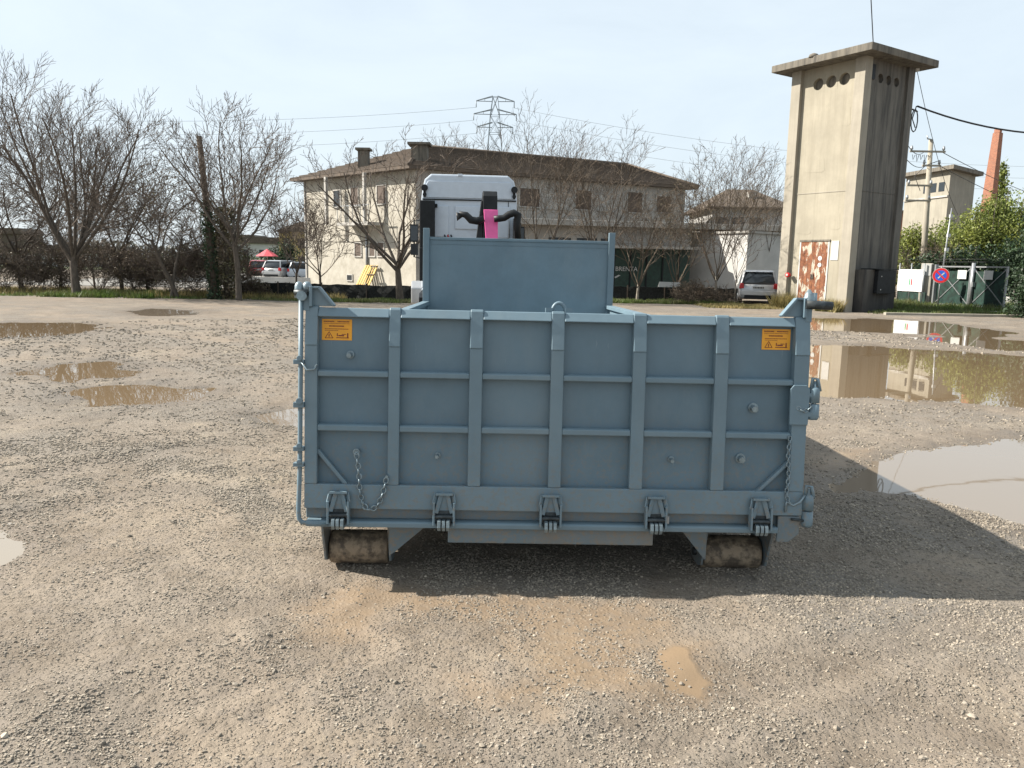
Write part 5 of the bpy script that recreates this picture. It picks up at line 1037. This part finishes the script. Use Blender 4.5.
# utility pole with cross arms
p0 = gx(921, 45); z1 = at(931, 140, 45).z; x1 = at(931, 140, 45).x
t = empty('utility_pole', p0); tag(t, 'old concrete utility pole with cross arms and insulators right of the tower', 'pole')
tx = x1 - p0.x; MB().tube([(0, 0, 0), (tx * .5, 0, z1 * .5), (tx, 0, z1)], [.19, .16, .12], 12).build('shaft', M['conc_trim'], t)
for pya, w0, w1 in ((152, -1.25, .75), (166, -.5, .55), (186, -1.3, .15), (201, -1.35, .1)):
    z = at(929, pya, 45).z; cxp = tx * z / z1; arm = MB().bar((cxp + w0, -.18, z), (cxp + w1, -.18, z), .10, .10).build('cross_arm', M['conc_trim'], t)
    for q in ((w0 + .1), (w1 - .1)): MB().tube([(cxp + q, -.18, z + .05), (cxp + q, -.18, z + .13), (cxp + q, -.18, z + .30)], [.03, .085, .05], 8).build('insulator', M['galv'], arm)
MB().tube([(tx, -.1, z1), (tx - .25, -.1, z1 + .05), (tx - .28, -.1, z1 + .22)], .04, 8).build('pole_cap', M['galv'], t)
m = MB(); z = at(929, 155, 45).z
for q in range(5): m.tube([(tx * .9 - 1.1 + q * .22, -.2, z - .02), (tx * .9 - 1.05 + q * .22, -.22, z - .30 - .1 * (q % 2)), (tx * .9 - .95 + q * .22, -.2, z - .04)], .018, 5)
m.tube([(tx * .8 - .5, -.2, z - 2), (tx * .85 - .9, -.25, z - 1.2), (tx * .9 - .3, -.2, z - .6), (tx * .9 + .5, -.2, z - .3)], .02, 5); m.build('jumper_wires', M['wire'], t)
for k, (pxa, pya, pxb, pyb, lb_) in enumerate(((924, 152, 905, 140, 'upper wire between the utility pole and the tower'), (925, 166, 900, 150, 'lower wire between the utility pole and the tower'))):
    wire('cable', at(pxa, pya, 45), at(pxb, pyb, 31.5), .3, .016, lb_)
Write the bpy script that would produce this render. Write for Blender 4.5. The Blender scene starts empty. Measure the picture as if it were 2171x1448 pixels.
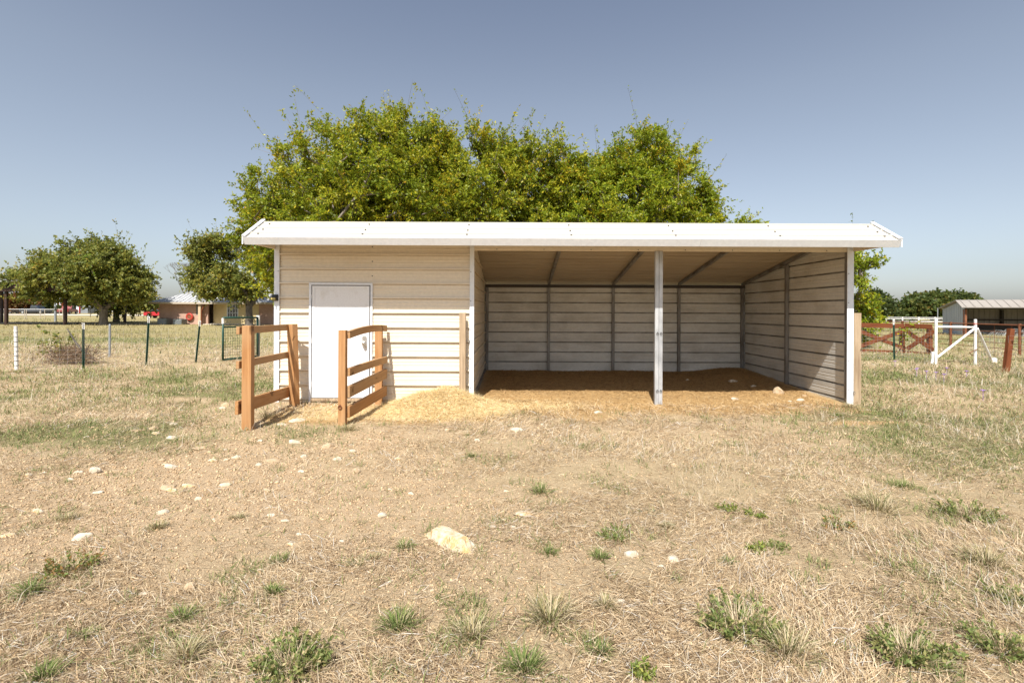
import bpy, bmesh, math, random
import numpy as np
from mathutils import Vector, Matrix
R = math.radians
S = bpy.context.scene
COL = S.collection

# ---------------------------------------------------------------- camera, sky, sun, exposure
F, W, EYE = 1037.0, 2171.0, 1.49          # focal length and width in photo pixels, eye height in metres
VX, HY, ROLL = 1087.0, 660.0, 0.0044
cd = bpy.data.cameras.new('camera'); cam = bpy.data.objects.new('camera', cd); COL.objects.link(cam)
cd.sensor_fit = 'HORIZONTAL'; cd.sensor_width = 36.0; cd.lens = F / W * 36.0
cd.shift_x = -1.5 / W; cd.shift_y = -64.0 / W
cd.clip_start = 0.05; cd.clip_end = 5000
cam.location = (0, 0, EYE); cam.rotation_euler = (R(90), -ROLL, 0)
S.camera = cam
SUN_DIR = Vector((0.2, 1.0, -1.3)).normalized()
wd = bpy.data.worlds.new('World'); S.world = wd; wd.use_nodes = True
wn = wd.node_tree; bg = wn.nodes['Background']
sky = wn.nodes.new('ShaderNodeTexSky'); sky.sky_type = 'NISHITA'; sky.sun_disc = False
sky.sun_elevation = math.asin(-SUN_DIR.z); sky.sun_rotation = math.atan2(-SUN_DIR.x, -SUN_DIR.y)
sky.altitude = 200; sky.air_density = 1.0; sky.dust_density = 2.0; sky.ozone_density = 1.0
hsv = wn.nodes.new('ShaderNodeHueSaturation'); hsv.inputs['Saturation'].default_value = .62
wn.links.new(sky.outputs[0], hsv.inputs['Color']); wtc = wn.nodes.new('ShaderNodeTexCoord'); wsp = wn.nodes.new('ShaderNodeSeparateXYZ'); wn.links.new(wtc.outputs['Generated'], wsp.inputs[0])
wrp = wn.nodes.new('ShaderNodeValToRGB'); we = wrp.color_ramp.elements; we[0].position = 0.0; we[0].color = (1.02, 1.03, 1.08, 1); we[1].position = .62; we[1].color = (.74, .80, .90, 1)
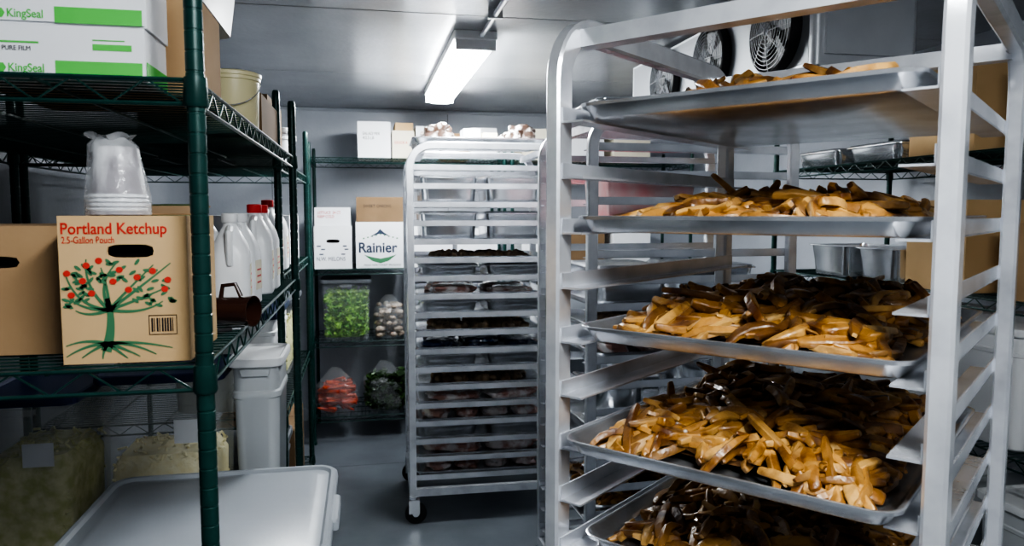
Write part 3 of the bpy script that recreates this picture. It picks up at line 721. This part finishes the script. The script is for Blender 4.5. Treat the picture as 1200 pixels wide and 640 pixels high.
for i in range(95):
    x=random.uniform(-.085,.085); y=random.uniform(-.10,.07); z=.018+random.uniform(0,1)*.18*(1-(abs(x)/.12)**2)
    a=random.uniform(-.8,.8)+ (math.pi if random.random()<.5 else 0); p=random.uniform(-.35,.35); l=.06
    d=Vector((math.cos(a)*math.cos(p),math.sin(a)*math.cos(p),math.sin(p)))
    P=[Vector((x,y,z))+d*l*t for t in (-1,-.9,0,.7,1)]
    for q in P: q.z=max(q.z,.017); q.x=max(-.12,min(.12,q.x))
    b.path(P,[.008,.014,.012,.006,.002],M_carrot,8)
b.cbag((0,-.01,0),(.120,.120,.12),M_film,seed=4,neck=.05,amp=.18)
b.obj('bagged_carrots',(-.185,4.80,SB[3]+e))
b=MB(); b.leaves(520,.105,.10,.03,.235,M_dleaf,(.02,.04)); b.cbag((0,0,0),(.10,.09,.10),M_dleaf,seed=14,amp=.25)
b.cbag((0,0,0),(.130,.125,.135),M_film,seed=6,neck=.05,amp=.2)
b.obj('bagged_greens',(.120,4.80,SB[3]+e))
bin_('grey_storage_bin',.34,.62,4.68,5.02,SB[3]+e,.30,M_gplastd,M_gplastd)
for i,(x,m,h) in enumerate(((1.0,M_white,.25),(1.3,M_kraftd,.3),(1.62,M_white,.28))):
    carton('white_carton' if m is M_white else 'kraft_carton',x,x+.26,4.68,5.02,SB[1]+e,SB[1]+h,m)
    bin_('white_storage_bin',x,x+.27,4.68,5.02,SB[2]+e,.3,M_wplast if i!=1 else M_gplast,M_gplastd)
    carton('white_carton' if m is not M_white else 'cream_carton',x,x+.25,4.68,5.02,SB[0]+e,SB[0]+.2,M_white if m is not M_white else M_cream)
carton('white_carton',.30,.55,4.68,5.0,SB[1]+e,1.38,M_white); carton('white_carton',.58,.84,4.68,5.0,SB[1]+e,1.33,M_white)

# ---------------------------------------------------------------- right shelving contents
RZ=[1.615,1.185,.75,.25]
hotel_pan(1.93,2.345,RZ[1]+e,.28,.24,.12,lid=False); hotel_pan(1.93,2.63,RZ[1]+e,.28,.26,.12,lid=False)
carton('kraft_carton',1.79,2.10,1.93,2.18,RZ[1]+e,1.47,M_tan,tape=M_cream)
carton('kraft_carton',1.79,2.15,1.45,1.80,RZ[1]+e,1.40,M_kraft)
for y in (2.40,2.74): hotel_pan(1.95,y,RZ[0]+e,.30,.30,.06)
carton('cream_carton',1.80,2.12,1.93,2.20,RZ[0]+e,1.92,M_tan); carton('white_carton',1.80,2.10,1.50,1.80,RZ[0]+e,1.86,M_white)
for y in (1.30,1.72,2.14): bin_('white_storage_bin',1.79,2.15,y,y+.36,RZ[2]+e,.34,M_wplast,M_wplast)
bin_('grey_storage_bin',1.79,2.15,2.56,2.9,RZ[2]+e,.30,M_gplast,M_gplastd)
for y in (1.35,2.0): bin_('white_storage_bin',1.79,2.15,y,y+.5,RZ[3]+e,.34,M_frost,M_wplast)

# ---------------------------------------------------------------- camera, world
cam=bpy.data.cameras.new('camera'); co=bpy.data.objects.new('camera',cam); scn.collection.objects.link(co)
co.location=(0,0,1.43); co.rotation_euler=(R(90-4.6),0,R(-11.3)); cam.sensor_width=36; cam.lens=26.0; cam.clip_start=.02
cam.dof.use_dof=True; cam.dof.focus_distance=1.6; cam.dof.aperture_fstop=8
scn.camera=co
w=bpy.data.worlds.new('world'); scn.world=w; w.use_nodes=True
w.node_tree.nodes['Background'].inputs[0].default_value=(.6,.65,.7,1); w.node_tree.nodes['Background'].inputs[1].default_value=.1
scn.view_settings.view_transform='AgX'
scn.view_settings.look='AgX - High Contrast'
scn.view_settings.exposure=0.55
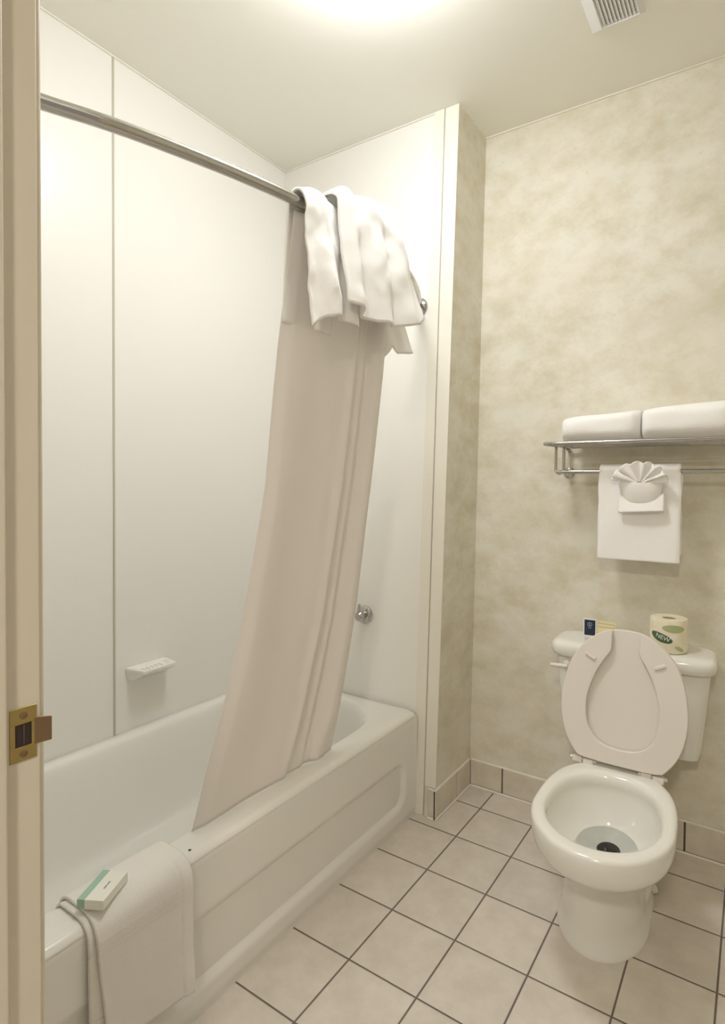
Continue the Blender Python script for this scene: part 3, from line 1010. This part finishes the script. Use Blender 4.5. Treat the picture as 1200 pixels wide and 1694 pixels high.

....

Write out word for word the lines above that run from the one with "Write the bpy" to the one with "COL = S.collection". Include both end lines; exclude the images.

Write the bpy script that would produce this render. Write for Blender 4.5. The Blender scene starts empty. Measure the picture as if it were 2171x1448 pixels.
import bpy, bmesh, math, random
import numpy as np
from mathutils import Vector, Matrix
R = math.radians
S = bpy.context.scene
COL = S.collection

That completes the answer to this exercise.